‘The Call’ Review

5/10

Film Pulse Score

Release Date: March 15, 2013
Director:
MPAA Rating: R
Film Pulse Score: 5/10

Cell phones that serve as main plot devices have not yet proven to be good carriers for films in the thriller/suspense genre (Cellular, 88 Minutes), and The Call is hardly an upgrade. Director Brad Anderson (The Machinist, Transsiberian) does what he can to scrape as much tension as possible out of an hour and a half long phone conversation between a woman at a desk and a girl locked in a trunk, and while he does manage to keep audiences on the line for the first half of the film, the connection is lost in the third act. Top it all off with an ending that feels about as conclusive as a dropped call, and you’ve got a story that’s best left unanswered.

The film opens with Jordan (Halle Berry), a 911 operator who had to give up her days as an operator on the floor after failing to save a young girl who had been kidnapped. One day, during a training session, a call comes in from a similar young girl, and Jordan reassumes her position when she realizes that the girl on the phone has been kidnapped by the same man who killed the girl she couldn’t save. She spends the rest of the film talking into a headset, staring at the girl’s untraceable cell phone on the computer monitor, and making a series of progressively shocked faces, until she finally decides to take matters into her own hands.

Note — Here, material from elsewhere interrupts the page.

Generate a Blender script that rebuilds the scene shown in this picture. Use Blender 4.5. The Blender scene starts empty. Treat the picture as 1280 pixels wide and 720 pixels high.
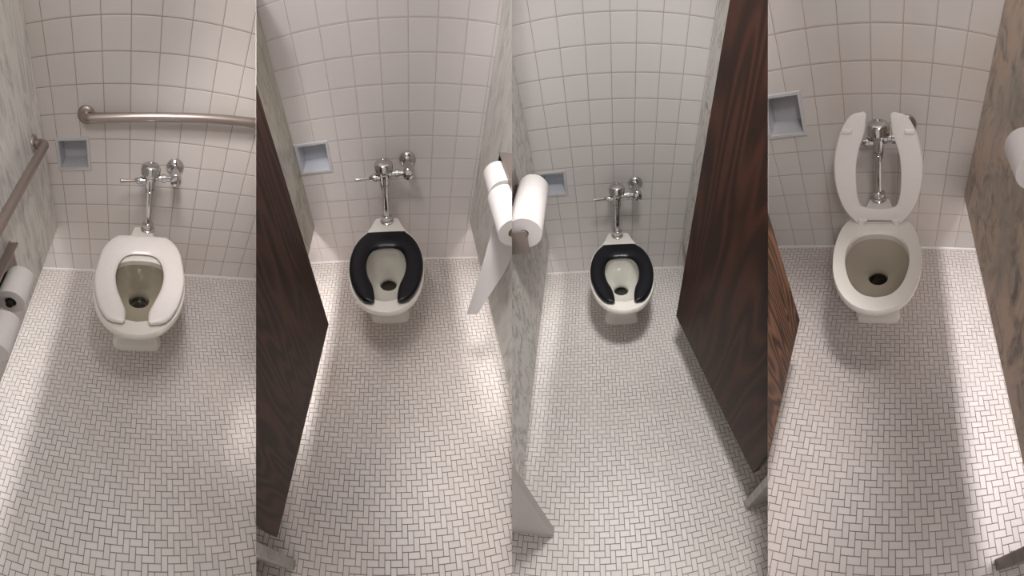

It’s difficult to turn a premise that sounds like a pitch for a thirty minute episode of Law and Order into an hour and a half film, but Anderson manages to keep the audience consistently engaged with enough well-placed “watch out behind you!’ and “don’t go in there!” moments to break up the back-and-forth phone banter. Anderson’s expertly crafted claustrophobic close-ups are interspersed throughout, making us want to get out of the trunk scene just as bad as the little girl locked inside. We feel for the helpless Jordan as she struggles to do her best with a poor connection. We even feel for the actress Berry herself, as she too is doing the best she can with a bulging poodle-cut up-do and a script that attempts to get a heartfelt moment out of a Bridesmaids reference and whose only non-cliché moment of writing can be attributed to a particular frozen scalp sniffing scene.

Despite formulaic writing, there’s enough tension to keep The Call connected –that is, until a jarring tonal shift in the final act, when our hero finally decides to leave the office and take matters into her own hands. As she uncovers clues about the kidnapper’s back story, she unintentionally reveals that the writers actually gave the sociopathic antagonist more emotional complexity and character development than the majority of protagonists in the film. To top it off, the film ends abruptly with an out-of-character one-liner from Berry that feels more like a ploy to cut down runtime than an actual ending.

In the end, it’s safe to say that Hollywood has once again managed to get something into theaters that should’ve gone straight to DVD. Anderson and Berry do what they can to keep the story going, but in the end, poor writing and an inconclusive ending make this call not worth answering.